Din eğitimlerinde ve din okullarında aktarılan Sünnilik mezhebine ait tüm “bilgiler” Allah’ın kelamı ve onunla temas kurmuş olduğuna inanılan peygamberler üzerinde aktarılan “tanrısal mutlak doğrular” olduğu için, vahiy temelli bu eğitim bir “nakil” üzerine kurulmuştur. Din öğretmeni nakleden, okul nakledilen yer ve öğrenci ise nakledilen kişidir. Gerek MEB Din Öğretim Genel Müdürlüğü, gerek Diyanet İşleri Başkanlığı, gerekse MEB’in işbirliği protokolü imzaladığı İslamcı vakıflar, kamu okullarında “Değerler Eğitimi” adı altında dogma ve vahiy temelli “nakil” yapıyorlar. Naklettikleri ise “tanrısal mutlak doğrular.” Tanrı ile birlikte melekleri, kutsal kitabı, vahiyleri, peygamberleri, dinin şartlarını, cinleri, şeytanlar, cenneti, cehennemi, cihadı, şeriatı vs. birçok şeyin varlığını mezhepçi bir bakış açısıyla “mutlak doğru” olarak, zorla çocukların akıl tarlasına ekiyorlar.

Din müfredatları üzerinde çocuklara nakledilen “mutlak doğru”ların bir de sorgulanamaz, tartışılamaz ve eleştirilemez yönü vardır. Örneğin, fen derslerinde, yaratıcılığına, beceresine, eleştirel düşünmesine ihtiyaç duyulan akıl, din derslerinde ve din okullarında sadece dogmaları ve hurafeleri taşıyan hamal olarak görülür.

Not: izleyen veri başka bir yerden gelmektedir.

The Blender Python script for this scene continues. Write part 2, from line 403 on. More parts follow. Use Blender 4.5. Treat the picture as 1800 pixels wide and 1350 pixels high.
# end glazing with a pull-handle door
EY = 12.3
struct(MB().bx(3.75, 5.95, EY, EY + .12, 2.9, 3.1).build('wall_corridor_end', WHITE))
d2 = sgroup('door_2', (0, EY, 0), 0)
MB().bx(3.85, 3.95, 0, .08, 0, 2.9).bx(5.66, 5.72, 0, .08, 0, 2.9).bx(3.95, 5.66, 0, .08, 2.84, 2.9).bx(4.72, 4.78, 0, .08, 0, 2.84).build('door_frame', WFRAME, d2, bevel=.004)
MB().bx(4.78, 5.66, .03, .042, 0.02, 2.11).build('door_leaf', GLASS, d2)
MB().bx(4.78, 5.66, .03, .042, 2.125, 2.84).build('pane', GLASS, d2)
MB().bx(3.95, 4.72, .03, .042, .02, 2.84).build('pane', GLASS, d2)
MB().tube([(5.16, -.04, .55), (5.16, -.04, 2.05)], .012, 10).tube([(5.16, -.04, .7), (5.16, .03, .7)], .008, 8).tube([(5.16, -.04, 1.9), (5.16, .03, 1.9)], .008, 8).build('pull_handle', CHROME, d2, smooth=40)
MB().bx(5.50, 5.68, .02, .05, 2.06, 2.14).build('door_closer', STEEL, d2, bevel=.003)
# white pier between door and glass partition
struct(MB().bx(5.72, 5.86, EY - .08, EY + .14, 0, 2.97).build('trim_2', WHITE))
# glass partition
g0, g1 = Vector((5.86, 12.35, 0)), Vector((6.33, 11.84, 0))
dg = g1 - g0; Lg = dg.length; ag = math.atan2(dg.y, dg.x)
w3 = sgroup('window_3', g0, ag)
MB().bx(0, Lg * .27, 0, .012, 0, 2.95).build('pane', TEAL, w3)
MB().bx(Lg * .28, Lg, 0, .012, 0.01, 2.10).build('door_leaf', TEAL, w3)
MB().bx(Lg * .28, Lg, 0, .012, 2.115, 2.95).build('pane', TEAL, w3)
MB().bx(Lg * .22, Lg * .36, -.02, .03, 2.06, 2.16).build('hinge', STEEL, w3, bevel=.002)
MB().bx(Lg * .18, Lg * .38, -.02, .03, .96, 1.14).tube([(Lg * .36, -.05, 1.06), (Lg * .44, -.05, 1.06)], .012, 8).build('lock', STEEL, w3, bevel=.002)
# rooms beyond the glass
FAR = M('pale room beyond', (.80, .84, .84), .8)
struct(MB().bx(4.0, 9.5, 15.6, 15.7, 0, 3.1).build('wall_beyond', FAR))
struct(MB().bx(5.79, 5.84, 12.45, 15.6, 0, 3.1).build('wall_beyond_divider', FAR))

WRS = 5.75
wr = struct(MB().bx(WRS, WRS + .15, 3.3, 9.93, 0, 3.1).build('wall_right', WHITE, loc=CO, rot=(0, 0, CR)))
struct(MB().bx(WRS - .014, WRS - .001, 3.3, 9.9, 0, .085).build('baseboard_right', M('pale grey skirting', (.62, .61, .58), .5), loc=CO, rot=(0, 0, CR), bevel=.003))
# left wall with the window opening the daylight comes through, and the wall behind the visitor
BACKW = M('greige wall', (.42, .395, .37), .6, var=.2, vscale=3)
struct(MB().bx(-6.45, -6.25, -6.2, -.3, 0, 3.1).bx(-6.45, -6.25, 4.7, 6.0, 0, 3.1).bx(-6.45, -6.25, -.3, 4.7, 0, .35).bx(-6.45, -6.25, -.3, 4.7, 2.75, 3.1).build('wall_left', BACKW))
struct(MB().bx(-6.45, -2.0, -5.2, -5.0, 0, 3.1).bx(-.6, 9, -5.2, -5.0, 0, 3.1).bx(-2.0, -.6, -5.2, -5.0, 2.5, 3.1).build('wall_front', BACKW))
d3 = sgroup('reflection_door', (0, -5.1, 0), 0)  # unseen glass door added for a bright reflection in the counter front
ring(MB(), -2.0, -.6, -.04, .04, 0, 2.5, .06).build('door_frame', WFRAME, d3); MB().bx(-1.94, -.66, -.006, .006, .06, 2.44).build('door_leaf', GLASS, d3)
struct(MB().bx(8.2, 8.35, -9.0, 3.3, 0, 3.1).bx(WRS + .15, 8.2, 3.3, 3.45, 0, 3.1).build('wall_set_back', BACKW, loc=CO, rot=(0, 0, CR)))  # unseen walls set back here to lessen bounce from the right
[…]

Eğitimde bilimsellik ve laiklik ilkesi değil, dinsel “mutlak doğrular” hakiki yol gösterici gibi sunulur. Din eğitimi doğrudan dinsel telkin ve yönlendirme pedagojisiyle ele alındığından, bu mezhepçi “nakil kelam”a aykırı olan tüm bilgi ve görüşler kesinlikle yanlıştır. Doğru olan sorgulanmaz uhrevi “kelam” olup, dünyevi sorgulanabilir bilgi yanlış kabul edilir.

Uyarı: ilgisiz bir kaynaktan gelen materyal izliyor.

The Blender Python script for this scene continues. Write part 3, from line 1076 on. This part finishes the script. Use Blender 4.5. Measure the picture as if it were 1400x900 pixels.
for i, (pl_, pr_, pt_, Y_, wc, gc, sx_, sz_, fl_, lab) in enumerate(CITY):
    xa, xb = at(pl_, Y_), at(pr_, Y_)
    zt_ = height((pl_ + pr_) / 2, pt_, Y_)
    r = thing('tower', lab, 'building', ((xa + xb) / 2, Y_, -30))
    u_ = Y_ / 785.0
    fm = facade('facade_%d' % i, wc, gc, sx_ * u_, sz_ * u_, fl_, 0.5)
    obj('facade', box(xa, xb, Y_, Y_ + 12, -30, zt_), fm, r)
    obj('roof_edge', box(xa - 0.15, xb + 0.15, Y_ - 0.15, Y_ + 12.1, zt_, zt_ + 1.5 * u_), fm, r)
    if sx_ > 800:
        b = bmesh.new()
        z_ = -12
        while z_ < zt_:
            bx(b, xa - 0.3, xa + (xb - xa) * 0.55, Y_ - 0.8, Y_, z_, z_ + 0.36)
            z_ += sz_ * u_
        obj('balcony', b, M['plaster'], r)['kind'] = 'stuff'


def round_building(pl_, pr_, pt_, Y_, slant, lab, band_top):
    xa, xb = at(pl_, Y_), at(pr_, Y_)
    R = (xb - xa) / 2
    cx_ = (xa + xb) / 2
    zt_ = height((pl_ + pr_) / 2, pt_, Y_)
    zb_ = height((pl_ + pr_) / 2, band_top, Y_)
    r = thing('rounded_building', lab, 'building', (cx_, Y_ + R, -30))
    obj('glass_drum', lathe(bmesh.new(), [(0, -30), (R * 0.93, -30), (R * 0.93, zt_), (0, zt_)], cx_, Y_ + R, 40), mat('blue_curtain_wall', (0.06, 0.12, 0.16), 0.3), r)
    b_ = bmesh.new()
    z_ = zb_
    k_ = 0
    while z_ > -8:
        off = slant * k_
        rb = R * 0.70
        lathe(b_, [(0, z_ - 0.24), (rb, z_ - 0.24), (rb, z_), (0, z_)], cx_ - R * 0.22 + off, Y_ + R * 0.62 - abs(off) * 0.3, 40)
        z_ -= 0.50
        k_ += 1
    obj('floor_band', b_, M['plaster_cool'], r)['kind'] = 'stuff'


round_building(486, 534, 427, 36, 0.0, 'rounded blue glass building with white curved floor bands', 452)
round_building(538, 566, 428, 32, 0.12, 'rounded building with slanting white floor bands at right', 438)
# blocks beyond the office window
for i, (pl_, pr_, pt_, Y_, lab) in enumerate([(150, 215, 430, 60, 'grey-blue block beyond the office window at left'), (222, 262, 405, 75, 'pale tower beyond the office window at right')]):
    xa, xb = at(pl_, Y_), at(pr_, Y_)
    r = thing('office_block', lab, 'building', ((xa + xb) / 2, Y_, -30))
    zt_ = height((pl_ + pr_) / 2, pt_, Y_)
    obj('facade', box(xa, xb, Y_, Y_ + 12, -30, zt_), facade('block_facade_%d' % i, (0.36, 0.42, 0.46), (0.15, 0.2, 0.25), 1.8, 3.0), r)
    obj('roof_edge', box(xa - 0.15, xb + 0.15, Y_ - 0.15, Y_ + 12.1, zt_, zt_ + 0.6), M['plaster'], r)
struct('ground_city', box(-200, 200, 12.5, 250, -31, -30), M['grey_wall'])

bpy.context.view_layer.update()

Türkiye’deki din eğitimleri ve okulları bilgi de vermez, dinin/mezhebin yasaklarına ve buyruklarına uymayı zorunlu kılar ve bunu öğrencilerden bekler. Örneğin “şehitlik en kutsal mertebedir” denilerek, ölmek için hazır olmanın doğruluğu öğretilir. Hatta okul öncesi çocuklardan, yaygın ve örgün eğitimdeki öğrencilerin giyim ve yaşam tarzlarına kadar müdahale edilir. Din eğitimi sadece dinsel yönlendirmede de bulunmaz, başta anayasa olmak üzere, toplumsal kuralları düzenleyen modern hukuk sistemi ve kanunlar yerine, “mutlak doğru hukukun” kaynağı da kutsal kitap olarak göstererek, şeriat özendirilir. Din eğitimi, pedagojik açıdan çocukları psikolojik olarak olumsuz etkiliyor. Bir derste “laiklik, din ve devlet ilişkilerinin birbirinden ayrılmasıdır” bilgisini aktarırken okul, bir sonraki derste zorla din eğitimi yapar. Okullar mescitte çevrilir.Fen dersinde evrenin oluşumunda ve doğanın işleyişine dair bilgiler, din derslerinde evren ve doğa, “Allah tarafından yaratılmıştır” ve “Allah’ın yasalara göre işler” denilerek çürütülür. Çelişkiler sadece bu değil; Demokrasiyi “halkın kendi kendini yönetmesi, egemenliğin kayıtsız şartsız millete olduğu” bilgisini veren bir dersin ünitesi, din derslerindeki bir başka ünitenin “egemenlik kayıtsız şartsız Allah’ındır” nakli ile bir anda bozuverirler. Oysa laiklik ilkesi gereği, siyasette de, demokraside de yönetim ve egemenlik ilkelerinin kaynağı halktır. Egemenlik ilkesine dine, kutsal kitaba dayandırmanın kendisi, bizzat siyasal düzeni teokrasiye dönüştürme eğitimidir. Din eğitiminin mezhepçi ve dinsel nakilci özelliğini ele verdiği diğer bir husus ise, dünyevi alana ait özel hayata da müdahil olmasıdır. Sadece egemenlik, hukuk, ekonomi, siyaset değil, aile yaşamından, giyimden, cinsel yaşama kadar, dini referanslara dayandırmak suretiyle, laiklik ilkesini ve hukukun evrensel ilkelerine göre insan ve haklar rejimi itibarsızlaştırılmaktadır. Dinci ve gerici eğitim yoluyla kamusal ve özel alanda kurulmak istenen bu tahakküm ile, ulema sınıfı bürokraside ve sivil toplumda etkin olmasının zeminin hazırlanıyor. Dinselleştirilmiş ve gerici eğitimden çocuklarımızı, geleceğimizi, memleketimizi kurtarmanın tek yolu var; Öğrencisinden, velisine, öğretmeninden siyasetçisine, memleketin ve çocuklarımızın geleceği için, laik ve bilimsel eğitim için birleşik mücadeleyi toplumsallaştırmalıyız.